■ Task instructions ■
All lines below must be repeated exactly, with the pictures omitted.

■ Data excerpt ■
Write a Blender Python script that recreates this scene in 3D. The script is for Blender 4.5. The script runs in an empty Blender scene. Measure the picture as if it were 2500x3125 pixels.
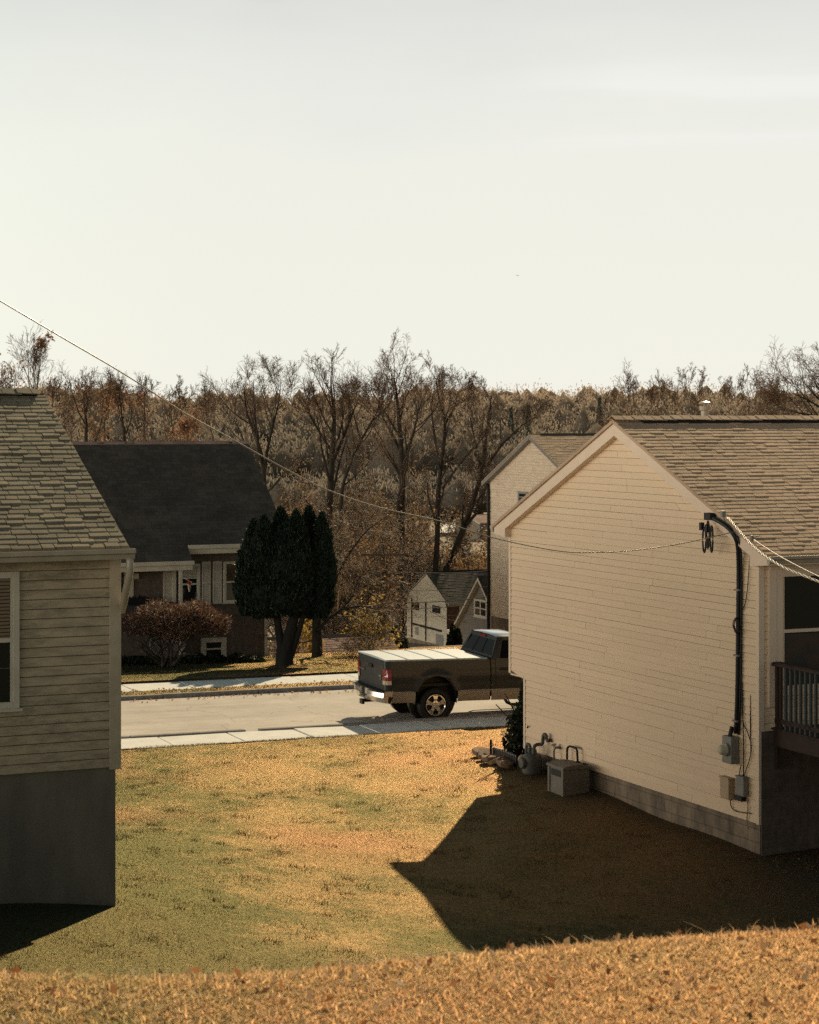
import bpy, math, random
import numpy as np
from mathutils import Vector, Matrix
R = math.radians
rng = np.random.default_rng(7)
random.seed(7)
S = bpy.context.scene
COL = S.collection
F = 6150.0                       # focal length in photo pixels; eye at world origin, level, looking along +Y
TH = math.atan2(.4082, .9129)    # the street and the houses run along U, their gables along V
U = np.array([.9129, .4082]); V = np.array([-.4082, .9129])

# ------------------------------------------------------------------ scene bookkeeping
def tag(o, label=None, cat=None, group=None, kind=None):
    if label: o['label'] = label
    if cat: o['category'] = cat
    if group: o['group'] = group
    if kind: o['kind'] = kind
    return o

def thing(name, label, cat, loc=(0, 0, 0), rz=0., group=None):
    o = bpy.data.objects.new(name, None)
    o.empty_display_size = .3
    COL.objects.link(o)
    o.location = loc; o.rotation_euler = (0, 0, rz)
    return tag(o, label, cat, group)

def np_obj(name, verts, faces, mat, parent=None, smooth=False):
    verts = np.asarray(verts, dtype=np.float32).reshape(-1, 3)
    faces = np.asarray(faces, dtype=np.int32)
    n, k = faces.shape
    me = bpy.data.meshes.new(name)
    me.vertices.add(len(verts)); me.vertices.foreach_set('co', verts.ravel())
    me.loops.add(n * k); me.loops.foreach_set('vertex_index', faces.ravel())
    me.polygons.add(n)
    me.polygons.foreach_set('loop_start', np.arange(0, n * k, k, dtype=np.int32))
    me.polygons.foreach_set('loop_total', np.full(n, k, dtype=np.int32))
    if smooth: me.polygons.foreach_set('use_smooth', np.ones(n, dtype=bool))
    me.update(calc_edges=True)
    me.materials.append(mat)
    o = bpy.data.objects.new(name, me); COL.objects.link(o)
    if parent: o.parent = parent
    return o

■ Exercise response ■
Write a Blender Python script that recreates this scene in 3D. The script is for Blender 4.5. The script runs in an empty Blender scene. Measure the picture as if it were 2500x3125 pixels.
import bpy, math, random
import numpy as np
from mathutils import Vector, Matrix
R = math.radians
rng = np.random.default_rng(7)
random.seed(7)
S = bpy.context.scene
COL = S.collection
F = 6150.0                       # focal length in photo pixels; eye at world origin, level, looking along +Y
TH = math.atan2(.4082, .9129)    # the street and the houses run along U, their gables along V
U = np.array([.9129, .4082]); V = np.array([-.4082, .9129])

# ------------------------------------------------------------------ scene bookkeeping
def tag(o, label=None, cat=None, group=None, kind=None):
    if label: o['label'] = label
    if cat: o['category'] = cat
    if group: o['group'] = group
    if kind: o['kind'] = kind
    return o

def thing(name, label, cat, loc=(0, 0, 0), rz=0., group=None):
    o = bpy.data.objects.new(name, None)
    o.empty_display_size = .3
    COL.objects.link(o)
    o.location = loc; o.rotation_euler = (0, 0, rz)
    return tag(o, label, cat, group)

def np_obj(name, verts, faces, mat, parent=None, smooth=False):
    verts = np.asarray(verts, dtype=np.float32).reshape(-1, 3)
    faces = np.asarray(faces, dtype=np.int32)
    n, k = faces.shape
    me = bpy.data.meshes.new(name)
    me.vertices.add(len(verts)); me.vertices.foreach_set('co', verts.ravel())
    me.loops.add(n * k); me.loops.foreach_set('vertex_index', faces.ravel())
    me.polygons.add(n)
    me.polygons.foreach_set('loop_start', np.arange(0, n * k, k, dtype=np.int32))
    me.polygons.foreach_set('loop_total', np.full(n, k, dtype=np.int32))
    if smooth: me.polygons.foreach_set('use_smooth', np.ones(n, dtype=bool))
    me.update(calc_edges=True)
    me.materials.append(mat)
    o = bpy.data.objects.new(name, me); COL.objects.link(o)
    if parent: o.parent = parent
    return o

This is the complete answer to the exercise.